1) Bryan Singer is a whore. Bryan Singer had a steady thing going with his
X-Men audience -- and, we thought, with the X-Men. He rewarded us with two outstanding movies; we rewarded him with increasing returns at the box office. Around my house, we used to insist that his name be said reverently, sotto voce,
Bryan Singer, the way you might announce the pope.
But Superman bats his long black eyelashes at him -- and off Bryan goes.
And I say to you, the man who would abandon us to Brett Ratner on a movie in which (SPOILER ALERT!) Magneto, Mystique, and Rogue get de-mutantized, Jean Grey kills Cyclops and Charles Xavier, and Wolverine, with his emote level set at Absolutely Stunning, must kill Jean?!? -- that man is no friend.
How could he leave us, you ask? Fine, he's greedy, he's restless, he has some outsized respect for the Man of Steel, blah, blah, blah. But how could he leave the X-Men? How could he leave that narrative, knowing where it was going? What kind of integrity is it to maneuver your characters into a harrowing wasteland of a plot -- and then walk away?
Dear Bryan: Dead to me. XO, Seren.
2) Two words: Mis. Casting. A
little birdy tells me that cardboard cutout Brandon Routh cannot act in any sense of the word. Rumors aside, you can see it for yourself. As
Pari's S.O. whispered to us in a dark theatre:
His facial expression didn't change once through that whole preview. Let me put it this way: the dog I grew up with had more gravitas and pathos when we dressed him in a t-shirt and made him stand on his hind legs and walk.

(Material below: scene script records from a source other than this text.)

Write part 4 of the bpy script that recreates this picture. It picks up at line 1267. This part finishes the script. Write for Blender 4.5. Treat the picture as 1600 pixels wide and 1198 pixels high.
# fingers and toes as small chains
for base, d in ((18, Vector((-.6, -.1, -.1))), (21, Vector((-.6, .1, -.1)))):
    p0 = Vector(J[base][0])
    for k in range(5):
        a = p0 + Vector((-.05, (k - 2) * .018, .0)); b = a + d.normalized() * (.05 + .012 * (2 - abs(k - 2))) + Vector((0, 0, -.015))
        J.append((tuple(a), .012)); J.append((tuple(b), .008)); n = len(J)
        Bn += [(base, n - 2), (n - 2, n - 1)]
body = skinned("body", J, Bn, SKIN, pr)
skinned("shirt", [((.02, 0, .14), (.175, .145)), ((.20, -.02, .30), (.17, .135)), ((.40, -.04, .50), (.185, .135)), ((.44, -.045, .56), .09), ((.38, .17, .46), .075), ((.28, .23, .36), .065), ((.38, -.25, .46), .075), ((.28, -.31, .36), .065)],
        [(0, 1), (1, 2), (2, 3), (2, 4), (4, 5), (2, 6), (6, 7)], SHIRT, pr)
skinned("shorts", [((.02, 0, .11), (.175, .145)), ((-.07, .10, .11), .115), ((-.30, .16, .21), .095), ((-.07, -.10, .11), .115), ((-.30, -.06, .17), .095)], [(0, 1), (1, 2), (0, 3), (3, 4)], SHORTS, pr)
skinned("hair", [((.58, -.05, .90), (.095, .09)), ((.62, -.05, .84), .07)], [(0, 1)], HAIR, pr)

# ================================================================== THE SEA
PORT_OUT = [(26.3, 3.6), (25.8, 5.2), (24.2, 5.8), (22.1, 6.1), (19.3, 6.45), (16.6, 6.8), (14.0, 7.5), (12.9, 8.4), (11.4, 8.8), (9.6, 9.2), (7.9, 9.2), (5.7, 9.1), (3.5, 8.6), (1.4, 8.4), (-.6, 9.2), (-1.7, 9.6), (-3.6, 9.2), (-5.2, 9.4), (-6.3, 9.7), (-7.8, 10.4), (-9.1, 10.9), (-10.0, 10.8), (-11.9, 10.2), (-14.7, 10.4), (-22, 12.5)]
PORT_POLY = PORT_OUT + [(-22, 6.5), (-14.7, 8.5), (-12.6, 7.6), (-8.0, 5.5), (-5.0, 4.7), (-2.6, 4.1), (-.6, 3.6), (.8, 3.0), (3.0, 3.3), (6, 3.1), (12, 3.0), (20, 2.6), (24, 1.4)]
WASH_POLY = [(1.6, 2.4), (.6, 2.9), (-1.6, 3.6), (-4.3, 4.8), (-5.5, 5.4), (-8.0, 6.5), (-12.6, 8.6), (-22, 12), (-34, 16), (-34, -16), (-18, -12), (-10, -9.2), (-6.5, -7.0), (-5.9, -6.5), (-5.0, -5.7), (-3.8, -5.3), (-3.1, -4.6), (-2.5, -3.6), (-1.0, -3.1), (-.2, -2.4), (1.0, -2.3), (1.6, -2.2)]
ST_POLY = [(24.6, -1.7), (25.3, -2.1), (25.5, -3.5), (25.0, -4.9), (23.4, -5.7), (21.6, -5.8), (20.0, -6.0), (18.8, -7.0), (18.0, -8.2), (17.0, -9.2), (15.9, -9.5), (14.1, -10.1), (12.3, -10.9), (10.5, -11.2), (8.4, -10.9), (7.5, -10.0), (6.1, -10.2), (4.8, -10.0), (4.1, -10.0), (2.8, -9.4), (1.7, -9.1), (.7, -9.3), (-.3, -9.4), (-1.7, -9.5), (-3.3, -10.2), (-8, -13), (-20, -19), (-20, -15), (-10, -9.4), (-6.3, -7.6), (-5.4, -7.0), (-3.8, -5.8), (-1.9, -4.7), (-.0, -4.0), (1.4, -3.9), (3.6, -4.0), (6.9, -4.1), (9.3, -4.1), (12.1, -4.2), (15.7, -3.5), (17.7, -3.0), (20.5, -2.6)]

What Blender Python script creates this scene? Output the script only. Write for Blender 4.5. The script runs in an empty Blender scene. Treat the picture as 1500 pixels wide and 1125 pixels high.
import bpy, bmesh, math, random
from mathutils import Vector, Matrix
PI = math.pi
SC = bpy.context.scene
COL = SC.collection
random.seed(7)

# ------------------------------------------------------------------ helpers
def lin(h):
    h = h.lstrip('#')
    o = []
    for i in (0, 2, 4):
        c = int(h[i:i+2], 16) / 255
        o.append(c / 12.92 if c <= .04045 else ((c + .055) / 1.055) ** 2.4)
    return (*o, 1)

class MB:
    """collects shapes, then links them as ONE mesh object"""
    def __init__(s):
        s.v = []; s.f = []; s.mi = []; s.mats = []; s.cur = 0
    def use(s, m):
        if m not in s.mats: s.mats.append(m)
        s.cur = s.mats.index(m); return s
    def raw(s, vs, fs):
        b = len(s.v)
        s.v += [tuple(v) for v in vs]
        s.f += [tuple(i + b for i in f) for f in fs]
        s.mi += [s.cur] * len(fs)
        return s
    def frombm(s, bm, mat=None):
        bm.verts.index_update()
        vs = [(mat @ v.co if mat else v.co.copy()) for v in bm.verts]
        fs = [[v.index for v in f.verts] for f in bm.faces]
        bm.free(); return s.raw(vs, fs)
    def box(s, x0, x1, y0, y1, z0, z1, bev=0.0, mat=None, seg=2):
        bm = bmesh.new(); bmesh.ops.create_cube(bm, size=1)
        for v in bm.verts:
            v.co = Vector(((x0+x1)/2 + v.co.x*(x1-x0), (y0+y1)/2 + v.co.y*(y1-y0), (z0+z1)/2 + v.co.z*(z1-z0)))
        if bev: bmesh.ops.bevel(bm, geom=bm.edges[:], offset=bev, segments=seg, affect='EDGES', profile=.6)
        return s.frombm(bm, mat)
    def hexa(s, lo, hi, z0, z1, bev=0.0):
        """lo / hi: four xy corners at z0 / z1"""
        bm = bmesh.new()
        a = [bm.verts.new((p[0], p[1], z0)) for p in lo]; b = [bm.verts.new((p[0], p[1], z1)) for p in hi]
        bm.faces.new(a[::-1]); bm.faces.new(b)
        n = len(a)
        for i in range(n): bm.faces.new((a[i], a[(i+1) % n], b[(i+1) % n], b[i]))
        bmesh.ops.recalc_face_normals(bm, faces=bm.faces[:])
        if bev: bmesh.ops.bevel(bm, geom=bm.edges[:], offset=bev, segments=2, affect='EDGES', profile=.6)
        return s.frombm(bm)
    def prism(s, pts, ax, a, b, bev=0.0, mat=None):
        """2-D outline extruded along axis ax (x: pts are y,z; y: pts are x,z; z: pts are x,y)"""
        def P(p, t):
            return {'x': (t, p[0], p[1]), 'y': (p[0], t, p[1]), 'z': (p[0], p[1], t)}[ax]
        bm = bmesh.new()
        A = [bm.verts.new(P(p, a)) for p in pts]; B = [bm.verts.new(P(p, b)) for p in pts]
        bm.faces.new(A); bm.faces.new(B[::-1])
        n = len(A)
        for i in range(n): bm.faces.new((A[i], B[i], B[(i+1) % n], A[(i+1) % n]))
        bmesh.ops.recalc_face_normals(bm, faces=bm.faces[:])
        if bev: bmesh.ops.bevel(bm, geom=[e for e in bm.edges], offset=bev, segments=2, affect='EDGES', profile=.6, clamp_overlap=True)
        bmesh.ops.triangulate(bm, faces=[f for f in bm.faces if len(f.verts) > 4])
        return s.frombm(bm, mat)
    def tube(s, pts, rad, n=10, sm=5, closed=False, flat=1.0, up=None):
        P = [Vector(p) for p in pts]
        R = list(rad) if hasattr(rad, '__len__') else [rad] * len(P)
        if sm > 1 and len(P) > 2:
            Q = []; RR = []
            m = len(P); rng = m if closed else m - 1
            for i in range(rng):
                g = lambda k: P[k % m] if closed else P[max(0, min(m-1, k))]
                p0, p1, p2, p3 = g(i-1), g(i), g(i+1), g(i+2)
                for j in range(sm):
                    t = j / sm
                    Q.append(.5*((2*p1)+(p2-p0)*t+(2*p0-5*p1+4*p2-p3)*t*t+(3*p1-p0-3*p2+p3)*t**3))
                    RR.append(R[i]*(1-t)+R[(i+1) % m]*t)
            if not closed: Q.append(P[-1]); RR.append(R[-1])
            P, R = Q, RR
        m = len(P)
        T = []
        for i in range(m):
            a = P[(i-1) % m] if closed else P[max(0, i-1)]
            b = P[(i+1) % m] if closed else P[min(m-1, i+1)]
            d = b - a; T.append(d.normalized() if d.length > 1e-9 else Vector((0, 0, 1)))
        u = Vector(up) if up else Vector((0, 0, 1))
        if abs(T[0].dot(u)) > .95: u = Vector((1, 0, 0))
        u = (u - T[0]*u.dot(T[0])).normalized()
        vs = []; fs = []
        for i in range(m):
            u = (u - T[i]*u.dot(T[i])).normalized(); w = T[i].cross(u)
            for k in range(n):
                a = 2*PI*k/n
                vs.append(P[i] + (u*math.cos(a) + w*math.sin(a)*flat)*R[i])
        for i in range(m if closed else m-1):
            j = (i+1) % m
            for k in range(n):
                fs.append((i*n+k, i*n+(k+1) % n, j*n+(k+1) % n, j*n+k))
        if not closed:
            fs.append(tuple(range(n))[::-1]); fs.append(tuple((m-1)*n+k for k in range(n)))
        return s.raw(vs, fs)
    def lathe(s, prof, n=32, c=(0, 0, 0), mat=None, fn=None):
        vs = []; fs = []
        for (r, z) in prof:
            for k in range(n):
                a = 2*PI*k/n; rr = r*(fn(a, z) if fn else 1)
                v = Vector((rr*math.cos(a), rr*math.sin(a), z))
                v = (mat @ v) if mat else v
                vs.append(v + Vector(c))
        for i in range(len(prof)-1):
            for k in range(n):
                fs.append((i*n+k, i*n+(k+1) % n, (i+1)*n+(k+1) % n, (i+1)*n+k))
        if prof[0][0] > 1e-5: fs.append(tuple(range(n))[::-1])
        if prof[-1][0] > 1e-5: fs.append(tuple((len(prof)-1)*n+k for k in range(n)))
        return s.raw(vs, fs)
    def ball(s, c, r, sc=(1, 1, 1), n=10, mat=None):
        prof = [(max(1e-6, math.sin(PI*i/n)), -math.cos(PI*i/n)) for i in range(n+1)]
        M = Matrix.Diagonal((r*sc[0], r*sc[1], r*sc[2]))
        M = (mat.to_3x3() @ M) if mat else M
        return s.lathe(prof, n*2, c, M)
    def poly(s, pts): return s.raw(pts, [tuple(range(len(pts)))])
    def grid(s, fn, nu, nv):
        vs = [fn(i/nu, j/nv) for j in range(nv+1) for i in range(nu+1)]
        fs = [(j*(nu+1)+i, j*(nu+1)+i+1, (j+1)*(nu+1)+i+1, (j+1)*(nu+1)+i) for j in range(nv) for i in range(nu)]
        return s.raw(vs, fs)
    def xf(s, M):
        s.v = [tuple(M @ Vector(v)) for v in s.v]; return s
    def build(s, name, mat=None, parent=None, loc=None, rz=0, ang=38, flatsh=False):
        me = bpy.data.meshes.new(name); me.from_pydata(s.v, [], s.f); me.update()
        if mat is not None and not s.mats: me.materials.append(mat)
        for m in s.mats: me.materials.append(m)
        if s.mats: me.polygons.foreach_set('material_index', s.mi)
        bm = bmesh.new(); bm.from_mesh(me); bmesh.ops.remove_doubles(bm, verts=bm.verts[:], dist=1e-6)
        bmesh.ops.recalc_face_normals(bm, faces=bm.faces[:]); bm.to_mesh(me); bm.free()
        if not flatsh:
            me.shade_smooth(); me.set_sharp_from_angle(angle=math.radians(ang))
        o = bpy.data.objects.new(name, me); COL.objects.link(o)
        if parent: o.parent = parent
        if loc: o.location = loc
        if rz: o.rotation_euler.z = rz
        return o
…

Kate Bosworth as Lois Lane?!? You're telling me that one of the few really gutsy, quirky, independent, and charismatic women in the comic book universe, one of the few characters that little girls can choose to be when playing superheroes, is going to be portrayed by someone who didn't even have enough spunk to
keep her own nose? I weep.
And what about Kevin Spacey as Lex Luthor, you say? A good decade of bloat and what-were-you-thinkin-there-Kev roles have done their damage. I'm willing to wager that Kevin may redeem
himself slightly, but the entire movie? No. There is only one character actor currently capable of redeeming an entire movie simply by his appearance in it, and he was too busy buttressing the entirety of
The DaVinci Code with his charm and wickedly, wryly mouthing bad one-liners in the Ratner-wreck of
X-Men 3. I guess even Sir Ian McKellan has to sleep once in a while. More is the pity.
3) Superman Returns does not get credit for the reflected glory of Batman Begins.Firstly, when you say
Superman Returns is going to be like
Batman Begins, do you mean it's going to recycle hackneyed Orientalism generally (at what point is or has Liam Neeson ever been Tibetan?) and the entire plot of
The Shadow specifically?
Secondly, logic, people: Neither Christian Bale nor Christopher Nolan are anywhere near this movie.

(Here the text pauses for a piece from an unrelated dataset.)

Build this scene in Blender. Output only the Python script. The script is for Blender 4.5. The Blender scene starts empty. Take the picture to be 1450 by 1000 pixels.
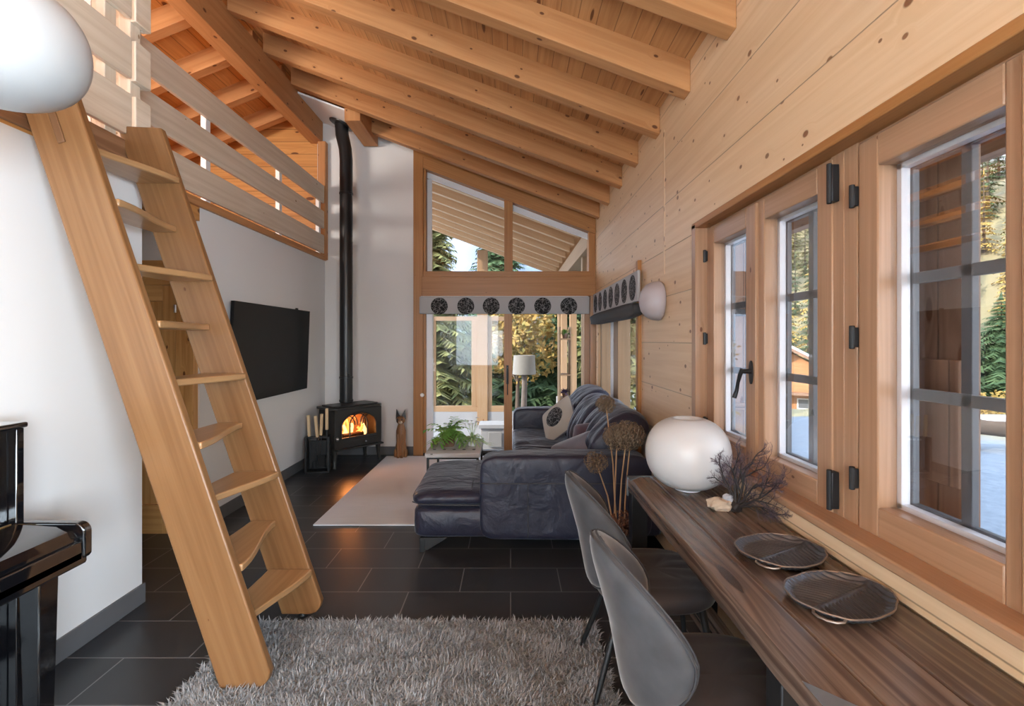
import bpy, bmesh, math, random
import numpy as np
from mathutils import Vector, Matrix, noise as mnoise

R = math.radians
SC = bpy.context.scene
COL = SC.collection

# ------------------------------------------------------------------ camera
cam_d = bpy.data.cameras.new('camera')
cam_d.sensor_width = 36.0
cam_d.lens = 36.0 * 695.0 / 1450.0
cam_d.shift_x = 2.0 / 1450.0
cam_d.shift_y = -18.0 / 1450.0
cam_d.clip_start = 0.05
cam_d.clip_end = 500
cam = bpy.data.objects.new('camera', cam_d)
cam.location = (0, 0, 1.48)
cam.rotation_euler = (R(90), 0, 0)
COL.objects.link(cam)
SC.camera = cam

# ------------------------------------------------------------------ colour management
SC.view_settings.view_transform = 'Standard'
SC.view_settings.look = 'None'
SC.view_settings.exposure = 0.56
SC.view_settings.gamma = 1.0
SC.view_settings.use_curve_mapping = False
SC.cycles.use_denoising = True
SC.cycles.max_bounces = 10
SC.cycles.diffuse_bounces = 5
SC.cycles.glossy_bounces = 4
SC.cycles.transparent_max_bounces = 24
SC.cycles.sample_clamp_indirect = 6.0
SC.cycles.caustics_reflective = False
SC.cycles.caustics_refractive = False

# ------------------------------------------------------------------ sky
wd = bpy.data.worlds.new('sky')
SC.world = wd
wd.use_nodes = True
wn = wd.node_tree
bg = wn.nodes['Background']
geo = wn.nodes.new('ShaderNodeTexCoord')
sep = wn.nodes.new('ShaderNodeSeparateXYZ')
rmp = wn.nodes.new('ShaderNodeValToRGB')
wn.links.new(geo.outputs['Generated'], sep.inputs[0])
wn.links.new(sep.outputs['Z'], rmp.inputs[0])
rmp.color_ramp.elements[0].position = 0.0
rmp.color_ramp.elements[0].color = (0.93, 0.95, 1.0, 1)
rmp.color_ramp.elements[1].position = 0.8
rmp.color_ramp.elements[1].color = (0.55, 0.74, 1.0, 1)
wn.links.new(rmp.outputs[0], bg.inputs[0])
bg.inputs[1].default_value = 4.0

# ------------------------------------------------------------------ sun and added fill lamps
def sun_lamp():
    l = bpy.data.lights.new('sun', 'SUN')
    l.energy = 5.0
    l.angle = R(0.6)
    l.color = (1.0, 0.93, 0.82)
    o = bpy.data.objects.new('sun', l)
    d = Vector((0.80, 0.34, -0.50))
    o.rotation_euler = d.to_track_quat('-Z', 'Y').to_euler()
    COL.objects.link(o)

def area(name, loc, target, sx, sy, watts, col=(1, 1, 1), spread=180):
    l = bpy.data.lights.new(name, 'AREA')
    l.shape = 'RECTANGLE'
    l.size, l.size_y = sx, sy
    l.energy = watts
    l.spread = R(spread)
    l.color = col
    o = bpy.data.objects.new(name, l)
    o.location = loc
    o.rotation_euler = (Vector(target) - Vector(loc)).to_track_quat('-Z', 'Y').to_euler()
    COL.objects.link(o)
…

Thirdly, I ask you to consider this conspiracy theory: Katie Holmes on the set one day looks around at the exploding chaos, counts her six lines, and realizes that this is all Hollywood has in store for her. And then she goes and MARRIES TOM CRUISE. Now ask yourself if you want to support a movie that has that kind of repercussions?
I rest my case.
P.S. When all y'all see
Superman Returns and you really like it a lot and as the credits roll, you find yourself saying, "That bitch Seren," what you should be doing is thanking me for calibrating your expectations so that, as the credits roll, you don't find yourself saying, "That bitch Singer." So, for that moment after the popcorn tub has emptied, I say: You're welcome.